Integra

Ao ler um livro quase sempre tenho a impressão de estar num diálogo muito próximo com quem o escreveu. Página a página, entre momentos de devaneio, atenho-me demoradamente em alguns parágrafos. Concordo e discordo, estruturo perguntas que ali não couberam por falta de tempo ou de coerência talvez; o motivo real só pode mesmo ser conhecido por quem teve o fluxo da escrita preenchendo as páginas.

Acredito que seja essa a grande experiência da leitura: instigar, revelar o desconhecido e impressionar ao fazer pensar o nunca antes pensado. Às vezes me imagino num encontro com a autoria do texto, no qual posso dialogar, perguntar e ouvir a resposta com atenção e sem pressa. No momento, três pessoas persistem nessa vivência fantasiosa: a filósofa Judith Butler com sua lucidez e sarcasmo quando reflete sobre as normas sociais, a também filósofa Angela Davis e sua infinita esperança mesmo diante de cenários caóticos, e Michel Foucault - mais um filósofo - com suas indagações inquietantes, as quais pareciam desconcertar quem topasse um debate cara a cara (segue aqui a recomendação de um de seus debates, Foucault versus Chomsky sobre a Natureza Humana: https://www.youtube.com/watch?v=9_HaHtcKG9c). E sim, sempre peço desculpas à minha consciência por raramente comparecer a esses encontros uma figura brasileira.

Por ora, gostaria de comentar sobre o pensamento de Foucault e de como este pode ser aplicado às questões de gênero no esporte olímpico (tema ao qual me dedico no processo de doutorado). Sem dúvida, a prática que mais caracterizou o trabalho desse autor foi a descoberta de pontos de inflexão no decurso da história. Era de seu interesse compreender as mais variadas formas de controle social, e, com isso, dedicou-se ao estudo da história da loucura, da prisão, das sexualidades, etc. Seguiu apontando e discutindo técnicas e discursos especializados capazes de transformar comportamentos sociais considerados banais até então, em delito, imoralidade, desvio. Enquanto questionador desconfiado, vasculhava as entranhas do poder até compreender como certas verdades científicas se produziam e se sobrepunham às ideias anteriores e quais efeitos estas provocavam.
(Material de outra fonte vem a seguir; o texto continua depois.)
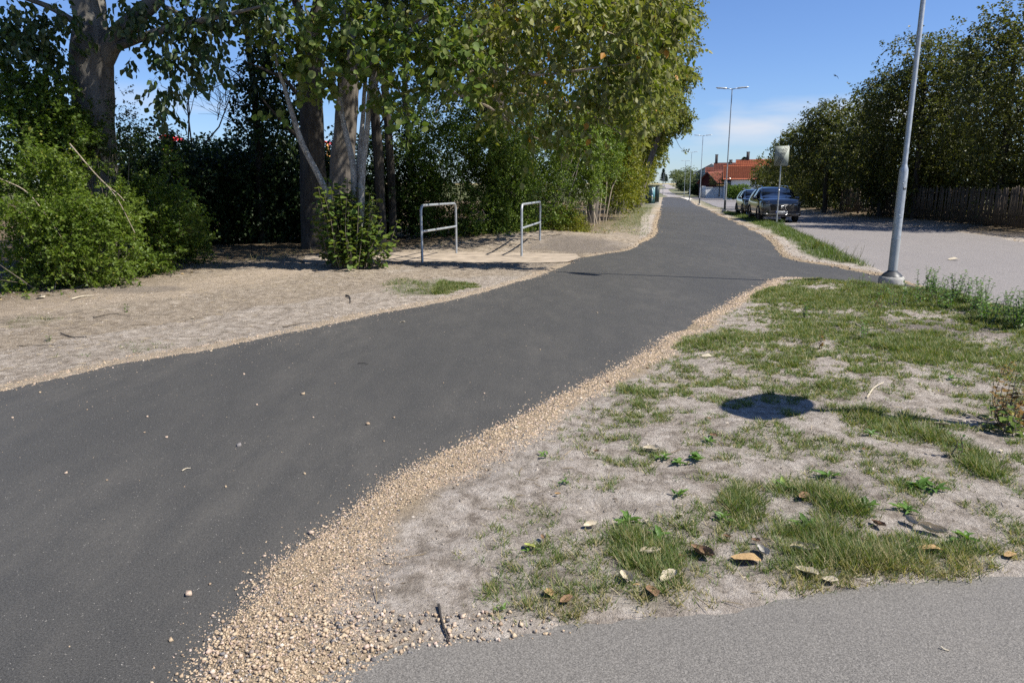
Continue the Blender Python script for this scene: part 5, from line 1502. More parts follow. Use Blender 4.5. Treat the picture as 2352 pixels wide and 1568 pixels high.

Foucault, portanto, autoriza quem o lê ao exercício curioso da investigação, gerando uma necessidade latente de compreensão histórica dos assuntos humanos que abdica da frase: “isso é assim desde que o mundo é mundo”.
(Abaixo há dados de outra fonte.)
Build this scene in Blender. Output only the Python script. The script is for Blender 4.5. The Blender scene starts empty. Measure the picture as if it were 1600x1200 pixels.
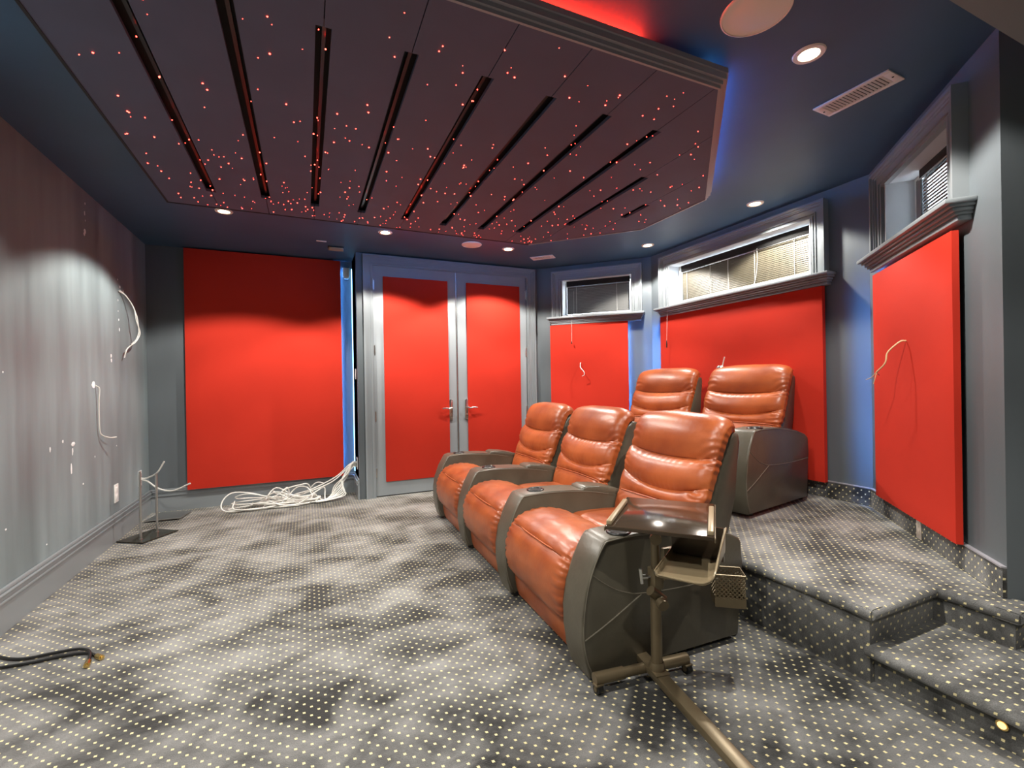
import bpy, bmesh, math, random
from mathutils import Vector, Matrix, noise
random.seed(4)
PI = math.pi
S2 = math.sqrt(.5)
sc = bpy.context.scene
COL = sc.collection

# ------------------------------------------------------------------ camera
FPX = 723.64
yaw, pitch, roll = math.radians(23.994), math.radians(-.087), math.radians(-.9655)
Fw = Vector((math.sin(yaw)*math.cos(pitch), math.cos(yaw)*math.cos(pitch), math.sin(pitch)))
R0 = Vector((math.cos(yaw), -math.sin(yaw), 0))
U0 = R0.cross(Fw)
Rr = R0*math.cos(roll) + U0*math.sin(roll)
Ur = -R0*math.sin(roll) + U0*math.cos(roll)
cd = bpy.data.cameras.new('camera')
cam = bpy.data.objects.new('camera', cd)
COL.objects.link(cam)
cd.sensor_width = 36
cd.sensor_fit = 'HORIZONTAL'
cd.lens = 36*FPX/1600
cd.clip_start = .02
mm = Matrix((Rr, Ur, -Fw)).transposed().to_4x4()
mm.translation = (0, 0, 1.2)
cam.matrix_world = mm
sc.camera = cam

# ------------------------------------------------------------------ world, exposure, room lights
w = bpy.data.worlds.new('daylight')
sc.world = w
w.use_nodes = True
w.node_tree.nodes['Background'].inputs[0].default_value = (.86, .93, 1, 1)
w.node_tree.nodes['Background'].inputs[1].default_value = 10
vs = sc.view_settings
vs.view_transform = 'Standard'
vs.look = 'None'
vs.exposure = .62
vs.gamma = 1
vs.use_curve_mapping = False

LAMP_W = 86          # base power of the downlights and the added lamps
CEIL = 2.61
DOWNLIGHTS = [  # the ones in frame
    (-.574, 4.298, 'small warm ceiling downlight lit above the left red wall panel'),
    (.691, 4.364, 'small warm ceiling downlight lit in front of the left door leaf'),
    (1.962, 4.448, 'small warm ceiling downlight lit in front of the right door leaf'),
    (3.264, 3.81, 'small warm ceiling downlight lit near the small left window'),
    (3.318, 2.595, 'small warm ceiling downlight lit above the long middle window'),
    (2.02, 1.306, 'large near warm ceiling downlight beside the white slotted vent')]
ADDED_LAMPS = [(.7, 1.28), (-.62, 1.33), (-1.12, 2.15), (.3, -.7), (1.7, -.6)]  # unseen lamps added to fill the room, some placed to light the left wall


def downlamp(x, y, power=LAMP_W, name='downlight_or_fill_lamp', cone=128):
    ld = bpy.data.lights.new(name, 'SPOT')
    ld.energy = power
    ld.color = (1, .95, .87)
    ld.spot_size = math.radians(cone)
    ld.spot_blend = .22
    ld.shadow_soft_size = .03
    lo = bpy.data.objects.new(name, ld)
    COL.objects.link(lo)
    lo.location = (x, y, CEIL-.035)
    return lo


for (x, y, *_r) in DOWNLIGHTS:
    downlamp(x, y, LAMP_W*(.8 if x > 3 else 1.05))
for (x, y) in ADDED_LAMPS:
    downlamp(x, y, LAMP_W*{(.7, 1.28): .65, (-1.12, 2.15): .6, (1.7, -.6): .9, (.3, -.7): .7, (-.62, 1.33): 1.0}.get((x, y), 1))


# ------------------------------------------------------------------ materials
def new_mat(name):
    m = bpy.data.materials.new(name)
    m.use_nodes = True
    return m, m.node_tree, m.node_tree.nodes['Principled BSDF']


def rgb(r, g, b):
    f = lambda c: ((c/255+.055)/1.055)**2.4 if c > 10 else c/255/12.92
    return (f(r), f(g), f(b), 1)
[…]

A questão que pretendo colocar aqui é de como as ideias de Foucault podem ser produtivas às pesquisas sobre gênero e esporte. Em minha pesquisa, aproveito-me desse esforço de historização proposto pelo autor para compreender como se construiu a máxima da superioridade masculina no esporte olímpico que até hoje resulta num quadro de segregação que separa mulheres e homens nas competições, e, restringe - quando não proíbe - a entrada de pessoas trans e intersexo nesse campo de atuação.
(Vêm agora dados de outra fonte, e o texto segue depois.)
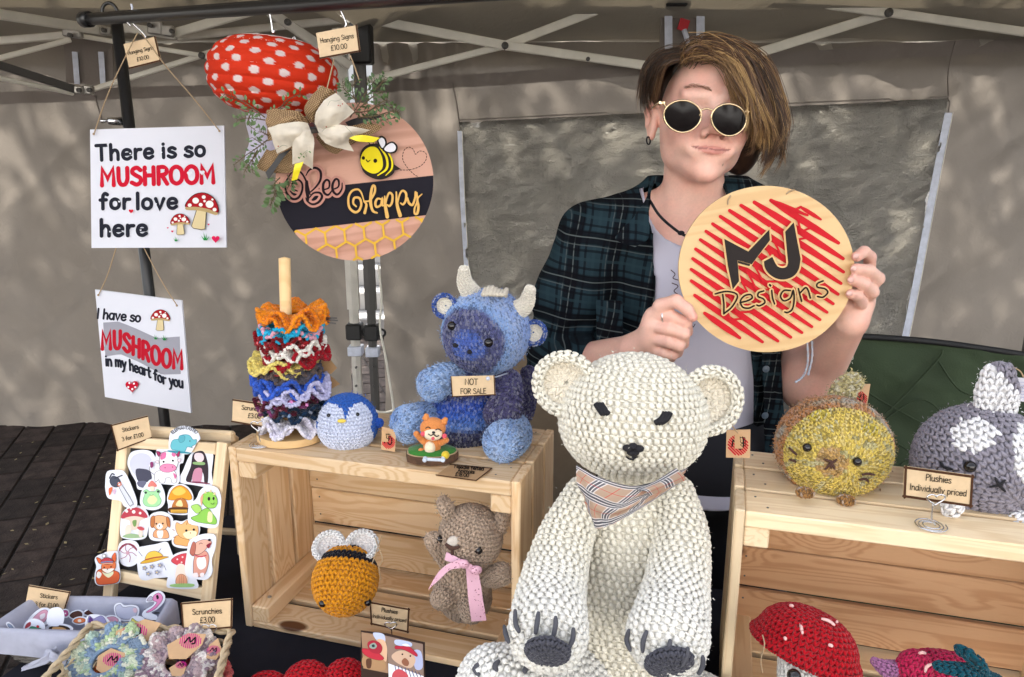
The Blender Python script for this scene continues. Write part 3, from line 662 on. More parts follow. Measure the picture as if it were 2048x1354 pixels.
# street trees behind the tents: their leaves break the sun on the cloth
mat('leaf',(.055,.11,.03),.6,trans=.35); mat('bark',(.12,.09,.07),.9,bump=(40,.8,.02))
def tree(x,y,h,r,seed,label):
    g=np.random.default_rng(seed); t=thing('street_tree',label,'tree',(x,y,0),'street trees behind the gazebos'); mb=MB()
    tube(mb,catmull([(x,y,0),(x+.05,y,h*.3),(x-.05,y+.1,h*.55),(x,y,h*.8)],6),np.linspace(.16,.05,19),9)
    for k in range(9):
        a=g.random()*6.28; z=h*(.38+.05*k); q=np.array([x+math.cos(a)*r*.8,y+math.sin(a)*r*.8,z+r*.5]); tube(mb,catmull([(x,y,z),((x+q[0])/2,(y+q[1])/2,z+.35),q],5),np.linspace(.06,.015,11),6)
    mb.build('trunk',MAT['bark'],t,smooth=True)
    n=3000; d=g.normal(size=(n,3)); d/=np.linalg.norm(d,axis=1,keepdims=True); cl=g.normal(size=(34,3)); cl/=np.linalg.norm(cl,axis=1,keepdims=True); cc=cl*r*g.uniform(.35,.95,(34,1))
    p=cc[g.integers(0,34,n)]+d*r*.30*g.random((n,1))**.5; p[:,2]*=.85; p+=[x,y,h*.72]
    s=.085; a1=g.normal(size=(n,3)); a1/=np.linalg.norm(a1,axis=1,keepdims=True); a2=np.cross(a1,d); a2/=np.linalg.norm(a2,axis=1,keepdims=True)
    V=np.stack([p-a1*s,p+a2*s*.5,p+a1*s,p-a2*s*.5],1).reshape(-1,3); mb=MB(); mb.add(V,np.arange(4*n).reshape(-1,4)); mb.build('crown',MAT['leaf'],t,kind='stuff')
for i,(x,y,h,r,lab) in enumerate(((-6.6,9.2,9.6,2.2,'leafy street tree behind the far left end of the gazebos'),(-4.4,8.4,8.6,2.0,'tallest leafy tree behind the left gazebo'),(-2.3,9.0,9.4,1.9,'leafy tree behind the gap between the gazebos'),(-.2,8.5,8.8,2.0,'leafy tree behind the plastic window'),(2.2,9.0,9.4,2.0,'leafy tree behind the far right of the gazebo'))): tree(x,y,h,r,50+i,lab)
# ================================================================== table and cloth
AX=np.array([.9613,-.2756,0]); BX=np.array([.2756,.9613,0]); ZX=np.array([0,0,1.]); O0=np.array([-.431,1.048,.75])
def TB(a,b,z=0): return O0+AX*a+BX*b+ZX*z
tb=thing('table','trestle table under a black cloth, carrying the crates and baskets','table',TB(.6,-.05,-.75))
mat('table_top',(.5,.5,.5),.5); plank('table_top',TB(.62,-.08,-.018),(1.72,.76,.026),(AX,BX,ZX),MAT['table_top'],tb)
for a,b in ((-.2,-.40),(-.2,.24),(1.42,-.40),(1.42,.24)): q=TB(a,b,0); bar((q[0],q[1],.0),(q[0],q[1],.72),.03,.03,tb,'leg','dark_steel',up=(1,0,0))
rows=[]; a0,a1,b0,b1=-.27,1.52,-.47,.32
prof=[(-.66,1)]; us=np.linspace(0,1,120); vs_=np.linspace(0,1,60)
mb=MB(); G=[[TB(a0+(a1-a0)*u,b0+(b1-b0)*v,-.001+.0012*float(fbm(np.float64(u*16),np.float64(v*9),70,2))) for u in us] for v in vs_]; G=np.array(G); grid(mb,G)
rim=np.concatenate([G[0],G[1:,-1],G[-1,-2::-1],G[-2:0:-1,0]]); c=rim.mean(0); rows=[rim]
for k in range(1,12):
    t=k/11; s=np.arange(len(rim)); out=rim-c; out[:,2]=0; out/=np.linalg.norm(out,axis=1,keepdims=True)
    w=.012*min(1,k/2)+.035*t*(.5+.5*np.sin(s*.42+1.2*np.sin(s*.11)))
    r=rim+out*w[:,None]; r[:,2]=rim[:,2]-.70*t; rows.append(r)
grid(mb,np.array(rows),closed_u=True); mb.build('tablecloth',MAT['cloth_black'],tb,smooth=True)
# ================================================================== crates
def crate(a,name_label,W,m_side,m_back,H=.31,D=.205,seed=1):
    g=random.Random(seed); o=TB(a,0); t=thing('wooden_crate',name_label,'crate',o,'pine crates lying on their sides')
    def pl_(name,ca,cb,cz,size,mm,rot=None,m=None):
        jit=.0006; ax={'a':(AX,BX,ZX),'b':(BX,-AX,ZX),'z':(ZX,AX,BX)}[mm]
        return plank(name,TB(a+ca,cb,cz+g.uniform(-jit,jit)),size,ax,MAT[m or m_side],t,ch=.0018)
    th=.013; sw=.062; gp=(D-3*sw)/2
    for side in (0,1):                                   # three upright slats at each end
        x=th/2 if side==0 else W-th/2
        for k in range(3): pl_('end_slat',x,sw/2+k*(sw+gp),H/2,(H,th,sw),'z')
        for z in (.012+.013,H-.012-.026): pl_('cleat',(th+.0155) if side==0 else W-th-.0155,D/2,z if z<.1 else H-.0365,(D-.004,.030,.026 if z>.1 else .028),'b')
    for k in range(3):                                   # top (a long side of the crate)
        pl_('top_slat',W/2,sw/2+k*(sw+gp),H-.012,(W-2*th-.001,sw+(.004 if k==1 else 0),.022),'a')
    for k in range(3): pl_('floor_slat',W/2,sw/2+k*(sw+gp),.006,(W-2*th-.001,sw-.002,.011),'a')
    nb=4; bh=(H-.03)/nb
    for k in range(nb): pl_('back_slat',W/2,D-.007+.004*(k%2),.016+bh/2+k*bh,(W-2*th-.002,.011,bh-.004),'a',m=m_back)
    for side in (0,1):
        q=TB(a+((th+.0155) if side==0 else W-th-.0155),.030,.0395); mb=MB(); tube(mb,[q,q+[0,0,.0012]],[.0035,.003],10); mb.build('screw',MAT['bracket_metal'],t)
    mb=MB()
    for k in range(3):
        for x in (.026,.040,W-.040,W-.026):
            q=TB(a+x,sw/2+k*(sw+gp)+(.014 if x in (.026,W-.026) else -.014),H-.0009); tube(mb,[q-[0,0,.002],q+[0,0,.0004]],.0016,6)
    for k in range(nb):
        for x in (.030,W-.030):
            for dz in (-.016,.018): q=TB(a+x,D-.0118+.004*(k%2),.016+bh/2+k*bh+dz); tube(mb,[q,q-BX*.0008],.0017,6)
    mb.build('nail',MAT['dark_steel'],t,kind='stuff')
    return t
crate(0,'pine crate with the bee and the brown bear inside, left of the big white bear',.46,'pine','pine')
crate(.7375,'pine crate with warm brown back boards holding the toadstool, right of the big white bear',.46,'pine_pale','pine_warm',H=.31,seed=4)
# cardboard box and chair leg seen behind the left crate
# ================================================================== crochet
def _puff():
    nu,nv=6,4; ph=np.linspace(0,np.pi,nv+1)[1:-1]; th=np.arange(nu)*2*np.pi/nu
    L=[[math.cos(p),math.sin(p)*math.cos(t),math.sin(p)*math.sin(t)] for p in ph for t in th]+[[1,0,0],[-1,0,0]]
    Q=[[i*nu+j,(i+1)*nu+j,(i+1)*nu+(j+1)%nu,i*nu+(j+1)%nu] for i in range(nv-2) for j in range(nu)]
    k=(nv-1)*nu; T=[[k,(j+1)%nu,j] for j in range(nu)]+[[k+1,(nv-2)*nu+j,(nv-2)*nu+(j+1)%nu] for j in range(nu)]
    return np.array(L),np.array(Q)[:,::-1],np.array(T)
PL,PQ,PT=_puff()
def puffs(mb, c, A, B, N, ra, rb, rc, col):
    n=len(c); ra=np.broadcast_to(ra,(n,));rb=np.broadcast_to(rb,(n,));rc=np.broadcast_to(rc,(n,))
    V=c[:,None,:]+PL[None,:,0,None]*(A*ra[:,None])[:,None,:]+PL[None,:,1,None]*(B*rb[:,None])[:,None,:]+PL[None,:,2,None]*(N*rc[:,None])[:,None,:]
    k=len(PL); off=(np.arange(n)*k)[:,None,None]
    mb.add(V.reshape(-1,3),(PQ[None]+off).reshape(-1,4),(PT[None]+off).reshape(-1,3),col=np.repeat(col,k,axis=0))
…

A princípio, esse exercício de reconstrução histórica dedicado ao entendimento e desconstrução da afirmação categórica das disparidades de rendimento entre mulheres e homens no esporte parece uma missão improvável. A Educação Física enquanto ciência que pensa o esporte é parte das ciências biológicas, e, com isso, geralmente encontra-se em meio a noções estáticas sobre o corpo humano. Nesse sentido, a única leitura possível se torna a de dois corpos absolutos e universais, um de mulher, outro de homem. O fato é que essa estreita consideração acaba ignorando a pluralidade dos gêneros e a própria multiplicidade biológica dos corpos.

Diferentemente, um olhar histórico sobre as questões de gênero no esporte olímpico revela que a participação das mulheres quando não foi proibida por lei ou por acenos recriminatórios, permaneceu sob um incentivo tímido e secundário. Mais que isso, pessoas trans e intersexo foram excluídas sem pudor - e continuam sendo - sob o aval do discurso da vantagem injusta. Portanto, o que se vê ao remexer as páginas do passado é uma dinâmica de contenção dos corpos não-masculinos na arena olímpica sustentada pela lógica da superioridade x inferioridade; lógica essa que garante a condição hierárquica suprema à categoria masculina e desloca à periferia tudo que dela escapa.

Sintetizando, talvez a maior lição que Foucault nos deixou foi mesmo a importância da indagação dos saberes, a percepção de como estes são socialmente construídos sem neutralidade e, portanto, inseridos no jogo de interesses de quem os desenha e domina. Assim, o trabalho de escavação histórico continua crucial pelo fato de expor outros pontos de vista que não somente o da história oficial, pois como diria a prêmio Nobel Svetlana Aleksiévitch: “Ainda vivemos na história, e não no cosmos”.